JFK Files Key Takeaways: What We Learned and Didn't
JFK Files Key Takeaways: What We Learned and Didn't
The National Archives on Tuesday released thousands of pages of declassified records related to the assassination of President John F. Kennedy in 1963.
The records were posted to the National Archives' website, joining recently released records posted in 2023, 2022, 2021 and 2017-2018.
Most of what the government released tonight is not new -- in fact, much of what has attracted attention on social media and in news reports has long been in the public domain, except for minor redactions, such as the blacking out of personally-identifiable information of CIA sources or employees, including names and addresses, which have now been disclosed.
But the newly-declassified versions of these documents also shed light on granular details of mid-20th century espionage that the CIA had fiercely fought to keep secret. President Biden and President Trump had accepted those arguments, until now.
Tuesday's initial release contained 1,123 records comprising 32,000 pages. A subsequent release on Tuesday night contained 1,059 records comprising 31,400 additional pages and key takeaways from the newly released tranche of previously classified records.
Surveillance
Several of the newly-released pages detail how the CIA went about tapping telephones in Mexico City between in December 1962 and January 1963 to monitor the communications of the Soviets and Cubans at their diplomatic facilities, which Kennedy assassin Lee Harvey Oswald visited in the months before the assassination.
The previously-redacted pages spell out specific instructions for CIA operatives on how to wiretap, including the use of certain chemicals to create markings on telephone devices that could only be seen by other spies under UV light.
For decades, the CIA has urged the continued secrecy of these details out of fear that they would reveal the methods of the agency's spy craft.
Another newly-disclosed portion details CIA surveillance of Soviet embassies in Mexico City and efforts to recruit double agents from Soviet agency personnel -- and reveal the names and positions of those who were recruited.
The CIA officials writing these memos tout the efficacy of their efforts, with one trumpeting, "I cannot help but feel that we are buying a great deal for our money in this project."
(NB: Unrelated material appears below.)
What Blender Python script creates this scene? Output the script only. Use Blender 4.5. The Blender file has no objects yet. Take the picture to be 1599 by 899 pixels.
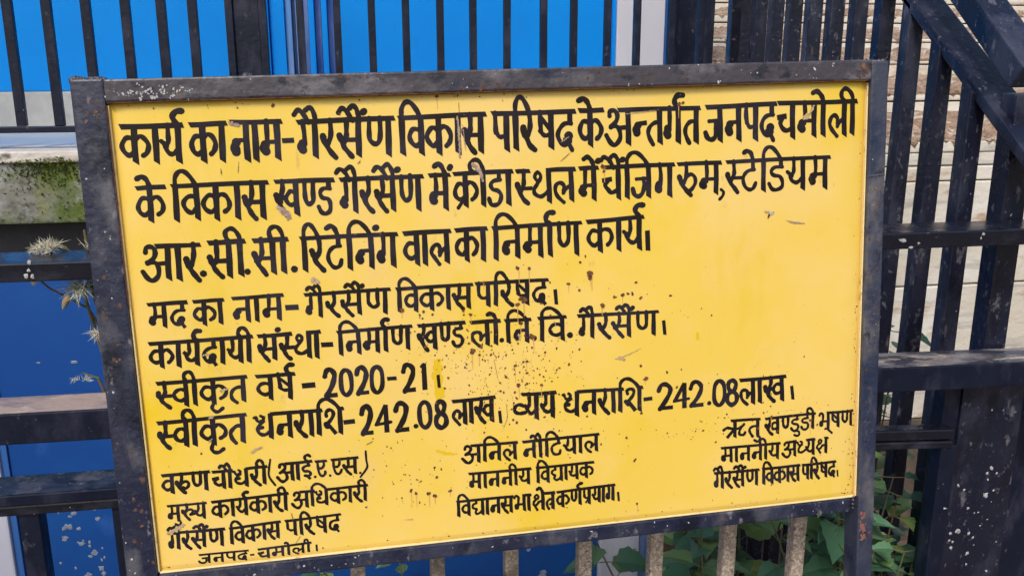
import bpy, bmesh, math, random
from mathutils import Vector, Matrix
R = math.radians
scn = bpy.context.scene
COL = scn.collection

# ------------------------------------------------------------------ camera
EYE = Vector((0, 0, 1.55))
cam_d = bpy.data.cameras.new('camera')
cam = bpy.data.objects.new('camera', cam_d)
COL.objects.link(cam)
right = Vector((.985535890, -.169466818, -.0000872258))
up = Vector((.04241854, .24618705, .96829366))
back = -Vector((.16407217, .95429185, -.2498147))
m = Matrix((right, up, back)).transposed().to_4x4()
m.translation = EYE
cam.matrix_world = m
cam_d.sensor_fit = 'HORIZONTAL'
cam_d.sensor_width = 36
cam_d.lens = 36 * 1432 / 1599
cam_d.clip_start = .05
cam_d.clip_end = 1000
scn.camera = cam

# ------------------------------------------------------------------ sky, sun, exposure
SUN_EL, SUN_AZ = R(48), R(205)          # azimuth clockwise from +Y: light comes from behind the camera, a little left
world = bpy.data.worlds.new('World')
scn.world = world
world.use_nodes = True
wn = world.node_tree.nodes
sky = wn.new('ShaderNodeTexSky')
sky.sky_type = 'NISHITA'
sky.sun_disc = False
sky.sun_elevation = SUN_EL
sky.sun_rotation = SUN_AZ
sky.dust_density = 3.0
sky.air_density = 1.0
world.node_tree.links.new(sky.outputs[0], wn['Background'].inputs[0])
wn['Background'].inputs[1].default_value = .13
sun_d = bpy.data.lights.new('sun', 'SUN')
sun_d.energy = 1.75
sun_d.angle = R(15)
sun_d.color = (1, .955, .89)
sun = bpy.data.objects.new('sun', sun_d)
COL.objects.link(sun)
sd = Vector((math.sin(SUN_AZ) * math.cos(SUN_EL), math.cos(SUN_AZ) * math.cos(SUN_EL), math.sin(SUN_EL)))
sun.rotation_euler = sd.to_track_quat('Z', 'Y').to_euler()
sun.location = sd * 20
vs = scn.view_settings
vs.view_transform = 'Standard'
vs.look = 'None'
vs.gamma = 1
vs.use_curve_mapping = False
vs.exposure = .37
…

The memo also details the CIA's surveillance of an American man described as a Communist living in Mexico. The bulk of the memo is a listing of phone numbers that were tapped by the U.S. government. This file has long been sought by researchers due to Oswald's visits to the Soviet and Cuban embassies in Mexico City, but the document includes no mention of Oswald by name.
Cuba and Castro
The material shed new light on U.S. covert activities in Cuba targeting revolutionary leader Fidel Castro.
Unredacted text of a June 1961 memo on the CIA -- sent to Kennedy by aide Arthur Schlesinger Jr. -- contained harsh criticism of the spy agency just months after its backing of the ill-fated Bay of Pigs invasion.
Some of the other documents also detailed operations to potentially overthrow Castro. One 1964 document showed that two intelligence assets discussed potentially assassinating Castro under the administration of President Lyndon Johnson.
The document said the CIA was allegedly "formerly in favor of such a plan," but it was "shelved" due to the opposition of Attorney General Robert F. Kennedy.
Another previously released document detailed RFK being briefed on potential plans to kill Castro. "RFK asks to be told before the CIA works with the Mafia again," a footnote of the document read.
CIA foreign footprint
Schlesinger had also argued to Kennedy that the CIA's reliance on "controlled American sources" had been encroaching on the traditional functions of the State Department, and that the CIA may have been seeking to infiltrate the politics of America's allies.
At the U.S. embassy in Paris, for example, Schlesinger wrote that the "CIA has even sought to monopolize contact with certain French political personalities, among them the President of the National Assembly,"
Newly declassified portions of Schlesinger's notes also revealed the number of CIA sources in Austria and Chile.
RFK killing
The release included 77 documents regarding RFK, with most of the documents relating to his activities as attorney general and senator, totaling about 2,500 pages.
Of those, only two directly mentioned his assassination in 1968. An intelligence document from 1968 -- previously released in 2018 -- discusses how RFK's assassination stoked interest in his brother's assassination and New Orleans District Attorney Jim Garrison's investigation into the matter.
"The forthcoming trial of Sirhan, accused of the murder of Senator Kennedy, can be expected to cause a new wave of criticism and suspicion against the United States, claiming once more the existence of a sinister 'political murder conspiracy,'" the dispatch said.